The request ▸ Repeat every record below exactly, but leave out any pictures.

-=-=-

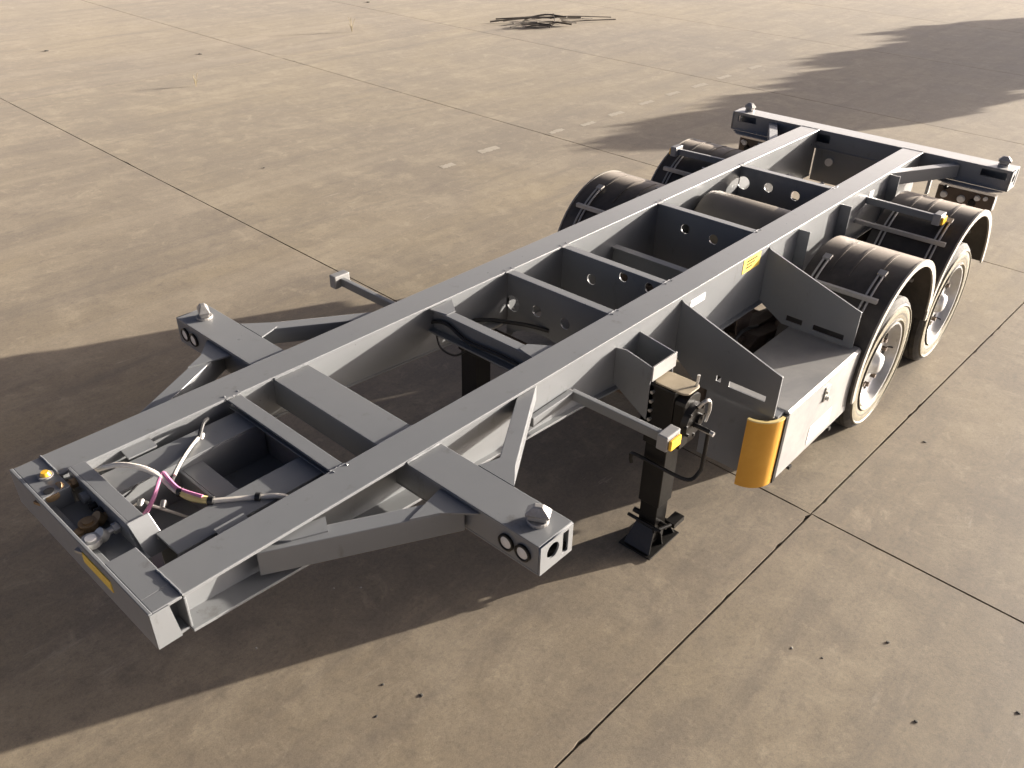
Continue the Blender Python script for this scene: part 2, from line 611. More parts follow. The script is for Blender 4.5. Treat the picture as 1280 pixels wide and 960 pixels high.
beams = {}
for s in (1, -1):
    mb = MB()
    x0, x1 = -0.962, 5.612
    mb.box(x0, x1, s * A if s > 0 else -B, B if s > 0 else -A, ZT - 0.014, ZT)
    xs = [-0.962, -0.4, 0.3, 1.1, 1.5, 2.2, 5.612]
    # two webs make the beam a box
    for yw, xa, xb in ((0.378, -0.962, 5.612), (0.452, -0.962, 0.19), (0.514, 0.19, 5.612)):
        yb_ = s * yw - 0.005
        xw = [xa] + [x for x in xs if xa < x < xb] + [xb]
        o1 = [(x, yb_, bottom(x) + 0.006) for x in xw] + [(xb, yb_, ZT - 0.008), (xa, yb_, ZT - 0.008)]
        mb.prism(o1, (0, 0.010, 0))
    # bottom flange
    ylo = min(s * (A + .004), s * (B + .016))
    o2 = [(x, ylo, bottom(x)) for x in xs] + [(x, ylo, bottom(x) + 0.013) for x in xs[::-1]]
    mb.prism(o2, (0, B - A + .012, 0))
    ya, yb = sorted((s * .457, s * (B + .002)))
    mb.box(-0.963, -0.953, ya, yb, bottom(-.96) + .013, ZT - .0145)
    beams[s] = mb.build('main_beam', PAINT, T, bev=0.003)
    # web stiffeners
    for x in (3.42, 4.06, 4.95):
        st = MB()
        ya, yb = sorted((s * .5195, s * .60))
        st.box(x, x + 0.012, ya, yb, bottom(x) + 0.014, ZT - 0.03)
        st.build('stiffener', PAINT, T, bev=0.002)

WO = 0.5195          # outer face of a beam's outer web
WI = 0.3725          # inner face of its inner web
# front cross beam with a recess for the couplings
fb = MB()
fb.box(-1.08, -1.066, -B, B, 1.112, ZT)
fb.box(-1.066, -0.962, 0.270, B - .002, 1.114, ZT - 0.002)
fb.box(-1.066, -0.955, -0.455, -0.212, 1.114, ZT - 0.002)
fb.box(-1.066, -0.964, -B + .002, -0.455, ZT - .016, ZT - 0.002)
fb.box(-1.066, -0.964, -B + .002, -0.455, 1.114, 1.126)
fb.box(-1.066, -0.915, -0.212, 0.270, 1.116, 1.192)
fb.box(-1.066, -1.03, -0.2115, 0.2695, 1.1925, 1.215)
front_beam = fb.build('front_beam', PAINT, T, bev=0.003)
e = MB()
e.prism([(-1.078, -B - .004, 1.114), (-0.995, -B - .004, 1.114), (-1.012, -B - .004, ZT - .004), (-1.078, -B - .004, ZT - .004)], (0, .004, 0))
e.build('end_cap', PAINT, front_beam)
rt = MB()
rt.box(-1.083, -1.08, -0.268, -0.058, 1.185, 1.236)
rt.build('reflective_strip', REFL, front_beam)

# connector panel behind the front beam
cp = MB()
cp.prism([(-0.93, 0.36, 1.06), (-0.93, 0.36, 1.286), (-0.93, -0.10, 1.286), (-0.93, -0.165, 1.16), (-0.93, -0.165, 1.06)], (0.012, 0, 0))
cp.box(-0.918, -0.862, -0.098, 0.358, 1.274, 1.285)
cp.prism([(-0.930, -0.10, 1.289), (-0.848, -0.10, 1.289), (-0.83, -0.178, 1.165), (-0.915, -0.178, 1.165)], (0, -0.008, 0.003))
panel = cp.build('connector_panel', PAINT, T, bev=0.002)
for (y, z, r, mt) in ((0.215, 1.235, .022, PALE), (0.10, 1.225, .024, BLACK), (0.15, 1.228, .016, BLACK)):
    mb = MB()
    mb.cyl((-0.931, y, z), (-0.955, y, z), r, 14)
    mb.build('socket', mt, panel, smooth=True)


def gladhand(p, mt, ring):
    x, y, z = p
    mb = MB()
    mb.cyl((x + .10, y, z), (x + .02, y, z), .013, 10)
    mb.cyl((x + .07, y, z), (x + .05, y, z), .021, 6)
    mb.cyl((x + .02, y, z - .012), (x + .0, y, z + .012), .024, 12)
    mb.lathe([(.016, -.012), (.034, -.012), (.036, 0), (.034, .012), (.016, .012)], 16, 'Z', (x - .03, y - .005, z))
    mb.bar((x - .06, y - .012, z - .004), (x - .085, y - .02, z - .004), .034, .012)
    gl = mb.build('air_coupling', mt, T, smooth=True)
    mb = MB()
    mb.lathe([(.0, .012), (.019, .012), (.019, .018), (.0, .018)], 16, 'Z', (x - .03, y - .005, z))
    mb.build('seal_ring', ring, gl, smooth=True)


gladhand((-1.005, -0.03, 1.235), GALV, WHITE)
gladhand((-1.0, 0.30, 1.255), BRASS, CABLE)
gladhand((-0.968, 0.075, 1.225), BRASS, BRASS)
mb = MB()
mb.cyl((-1.0, 0.39, ZT - .002), (-1.0, 0.39, ZT + .007), .028, 18)
lamp0 = mb.build('marker_lamp', PALE, front_beam, smooth=True)
mb = MB()
mb.cyl((-1.0, 0.39, ZT + .007), (-1.0, 0.39, ZT + .020), .020, 16, .014)
mb.build('lens', AMBER, lamp0, smooth=True)

# kingpin deck
kd = MB()
kd.box(-0.90, -0.20, -0.355, 0.355, 1.045, 1.057)
kd.build('kingpin_plate', PAINT, T)
for s in (1, -1):
    mb = MB()
    y0, y1 = sorted((s * .155, s * .305))
    mb.box(-0.86, -0.205, y0, y1, 1.222, 1.230)
    mb.box(-0.86, -0.205, y0, y0 + .008, 1.0575, 1.2215)
    mb.box(-0.86, -0.205, y1 - .008, y1, 1.0575, 1.2215)
    mb.build('kingpin_stringer', PAINT, T, bev=0.002)
mb = MB()
mb.box(-0.60, -0.588, -0.158, 0.158, 1.0575, 1.19)
mb.box(-0.587, -0.50, -0.158, 0.158, 1.181, 1.19)
mb.build('kingpin_crossbar', PAINT, T, bev=0.002)
mb = MB()
mb.prism([(-0.5875, -.02, 1.058), (-0.5875, -.02, 1.18), (-0.42, -.02, 1.058)], (0, .008, 0))
mb.build('gusset', PAINT, T)
for s in (1, -1):
    mb = MB()      # sloped gusset plates tying stringers to the main beams
    ys = sorted((s * .312, s * .43))
    mb.prism([(-0.72, ys[0], 1.240), (-0.60, ys[0], 1.240), (-0.60, ys[1] if s > 0 else ys[1], 1.256), (-0.72, ys[1], 1.256)], (0, 0, -0.007))
    mb.build('gusset', PAINT, T)
mb = MB()
mb.lathe([(.0, .88), (.03, .88), (.045, .90), (.045, .93), (.034, .94), (.034, .98), (.06, 1.044), (.0, 1.044)], 20, 'Z', (-0.45, 0, 0), closed=False)
mb.build('kingpin', GALV, T, smooth=True)

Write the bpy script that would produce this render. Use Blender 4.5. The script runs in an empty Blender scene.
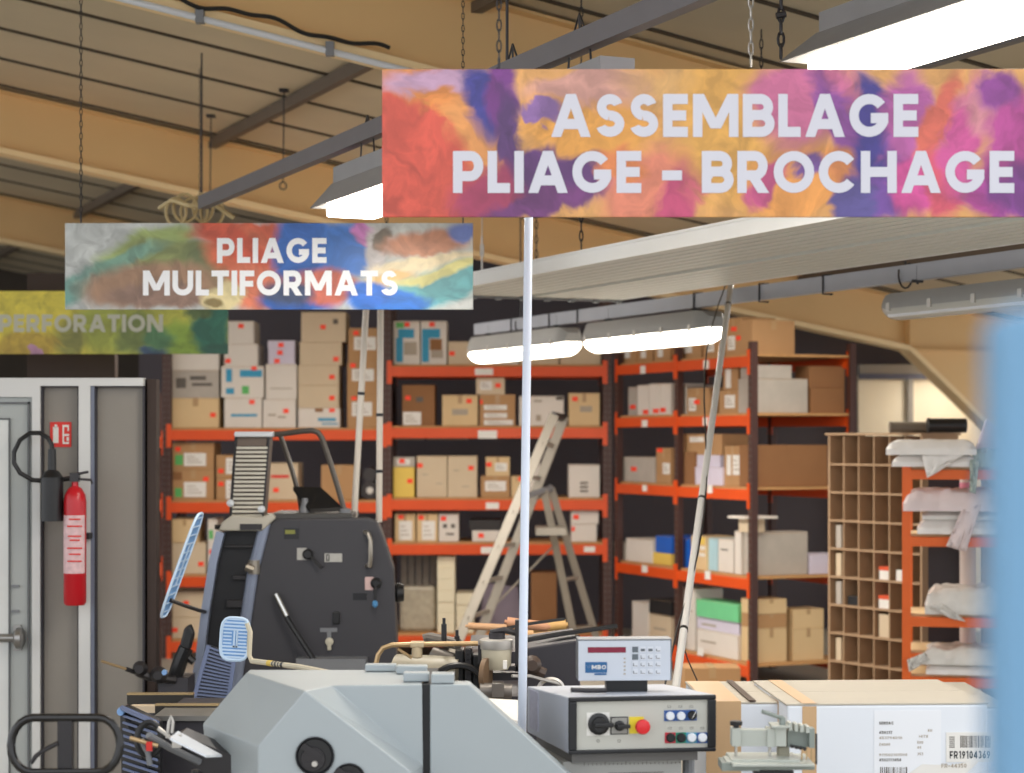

-=-=-

Answer to this task ▸
Continue the Blender Python script for this scene: part 2, from line 611. More parts follow. The script is for Blender 4.5. Treat the picture as 1280 pixels wide and 960 pixels high.
beams = {}
for s in (1, -1):
    mb = MB()
    x0, x1 = -0.962, 5.612
    mb.box(x0, x1, s * A if s > 0 else -B, B if s > 0 else -A, ZT - 0.014, ZT)
    xs = [-0.962, -0.4, 0.3, 1.1, 1.5, 2.2, 5.612]
    # two webs make the beam a box
    for yw, xa, xb in ((0.378, -0.962, 5.612), (0.452, -0.962, 0.19), (0.514, 0.19, 5.612)):
        yb_ = s * yw - 0.005
        xw = [xa] + [x for x in xs if xa < x < xb] + [xb]
        o1 = [(x, yb_, bottom(x) + 0.006) for x in xw] + [(xb, yb_, ZT - 0.008), (xa, yb_, ZT - 0.008)]
        mb.prism(o1, (0, 0.010, 0))
    # bottom flange
    ylo = min(s * (A + .004), s * (B + .016))
    o2 = [(x, ylo, bottom(x)) for x in xs] + [(x, ylo, bottom(x) + 0.013) for x in xs[::-1]]
    mb.prism(o2, (0, B - A + .012, 0))
    ya, yb = sorted((s * .457, s * (B + .002)))
    mb.box(-0.963, -0.953, ya, yb, bottom(-.96) + .013, ZT - .0145)
    beams[s] = mb.build('main_beam', PAINT, T, bev=0.003)
    # web stiffeners
    for x in (3.42, 4.06, 4.95):
        st = MB()
        ya, yb = sorted((s * .5195, s * .60))
        st.box(x, x + 0.012, ya, yb, bottom(x) + 0.014, ZT - 0.03)
        st.build('stiffener', PAINT, T, bev=0.002)

WO = 0.5195          # outer face of a beam's outer web
WI = 0.3725          # inner face of its inner web
# front cross beam with a recess for the couplings
fb = MB()
fb.box(-1.08, -1.066, -B, B, 1.112, ZT)
fb.box(-1.066, -0.962, 0.270, B - .002, 1.114, ZT - 0.002)
fb.box(-1.066, -0.955, -0.455, -0.212, 1.114, ZT - 0.002)
fb.box(-1.066, -0.964, -B + .002, -0.455, ZT - .016, ZT - 0.002)
fb.box(-1.066, -0.964, -B + .002, -0.455, 1.114, 1.126)
fb.box(-1.066, -0.915, -0.212, 0.270, 1.116, 1.192)
fb.box(-1.066, -1.03, -0.2115, 0.2695, 1.1925, 1.215)
front_beam = fb.build('front_beam', PAINT, T, bev=0.003)
e = MB()
e.prism([(-1.078, -B - .004, 1.114), (-0.995, -B - .004, 1.114), (-1.012, -B - .004, ZT - .004), (-1.078, -B - .004, ZT - .004)], (0, .004, 0))
e.build('end_cap', PAINT, front_beam)
rt = MB()
rt.box(-1.083, -1.08, -0.268, -0.058, 1.185, 1.236)
rt.build('reflective_strip', REFL, front_beam)

# connector panel behind the front beam
cp = MB()
cp.prism([(-0.93, 0.36, 1.06), (-0.93, 0.36, 1.286), (-0.93, -0.10, 1.286), (-0.93, -0.165, 1.16), (-0.93, -0.165, 1.06)], (0.012, 0, 0))
cp.box(-0.918, -0.862, -0.098, 0.358, 1.274, 1.285)
cp.prism([(-0.930, -0.10, 1.289), (-0.848, -0.10, 1.289), (-0.83, -0.178, 1.165), (-0.915, -0.178, 1.165)], (0, -0.008, 0.003))
panel = cp.build('connector_panel', PAINT, T, bev=0.002)
for (y, z, r, mt) in ((0.215, 1.235, .022, PALE), (0.10, 1.225, .024, BLACK), (0.15, 1.228, .016, BLACK)):
    mb = MB()
    mb.cyl((-0.931, y, z), (-0.955, y, z), r, 14)
    mb.build('socket', mt, panel, smooth=True)


def gladhand(p, mt, ring):
    x, y, z = p
    mb = MB()
    mb.cyl((x + .10, y, z), (x + .02, y, z), .013, 10)
    mb.cyl((x + .07, y, z), (x + .05, y, z), .021, 6)
    mb.cyl((x + .02, y, z - .012), (x + .0, y, z + .012), .024, 12)
    mb.lathe([(.016, -.012), (.034, -.012), (.036, 0), (.034, .012), (.016, .012)], 16, 'Z', (x - .03, y - .005, z))
    mb.bar((x - .06, y - .012, z - .004), (x - .085, y - .02, z - .004), .034, .012)
    gl = mb.build('air_coupling', mt, T, smooth=True)
    mb = MB()
    mb.lathe([(.0, .012), (.019, .012), (.019, .018), (.0, .018)], 16, 'Z', (x - .03, y - .005, z))
    mb.build('seal_ring', ring, gl, smooth=True)


gladhand((-1.005, -0.03, 1.235), GALV, WHITE)
gladhand((-1.0, 0.30, 1.255), BRASS, CABLE)
gladhand((-0.968, 0.075, 1.225), BRASS, BRASS)
mb = MB()
mb.cyl((-1.0, 0.39, ZT - .002), (-1.0, 0.39, ZT + .007), .028, 18)
lamp0 = mb.build('marker_lamp', PALE, front_beam, smooth=True)
mb = MB()
mb.cyl((-1.0, 0.39, ZT + .007), (-1.0, 0.39, ZT + .020), .020, 16, .014)
mb.build('lens', AMBER, lamp0, smooth=True)

# kingpin deck
kd = MB()
kd.box(-0.90, -0.20, -0.355, 0.355, 1.045, 1.057)
kd.build('kingpin_plate', PAINT, T)
for s in (1, -1):
    mb = MB()
    y0, y1 = sorted((s * .155, s * .305))
    mb.box(-0.86, -0.205, y0, y1, 1.222, 1.230)
    mb.box(-0.86, -0.205, y0, y0 + .008, 1.0575, 1.2215)
    mb.box(-0.86, -0.205, y1 - .008, y1, 1.0575, 1.2215)
    mb.build('kingpin_stringer', PAINT, T, bev=0.002)
mb = MB()
mb.box(-0.60, -0.588, -0.158, 0.158, 1.0575, 1.19)
mb.box(-0.587, -0.50, -0.158, 0.158, 1.181, 1.19)
mb.build('kingpin_crossbar', PAINT, T, bev=0.002)
mb = MB()
mb.prism([(-0.5875, -.02, 1.058), (-0.5875, -.02, 1.18), (-0.42, -.02, 1.058)], (0, .008, 0))
mb.build('gusset', PAINT, T)
for s in (1, -1):
    mb = MB()      # sloped gusset plates tying stringers to the main beams
    ys = sorted((s * .312, s * .43))
    mb.prism([(-0.72, ys[0], 1.240), (-0.60, ys[0], 1.240), (-0.60, ys[1] if s > 0 else ys[1], 1.256), (-0.72, ys[1], 1.256)], (0, 0, -0.007))
    mb.build('gusset', PAINT, T)
mb = MB()
mb.lathe([(.0, .88), (.03, .88), (.045, .90), (.045, .93), (.034, .94), (.034, .98), (.06, 1.044), (.0, 1.044)], 20, 'Z', (-0.45, 0, 0), closed=False)
mb.build('kingpin', GALV, T, smooth=True)

Write the bpy script that would produce this render. Use Blender 4.5. The script runs in an empty Blender scene.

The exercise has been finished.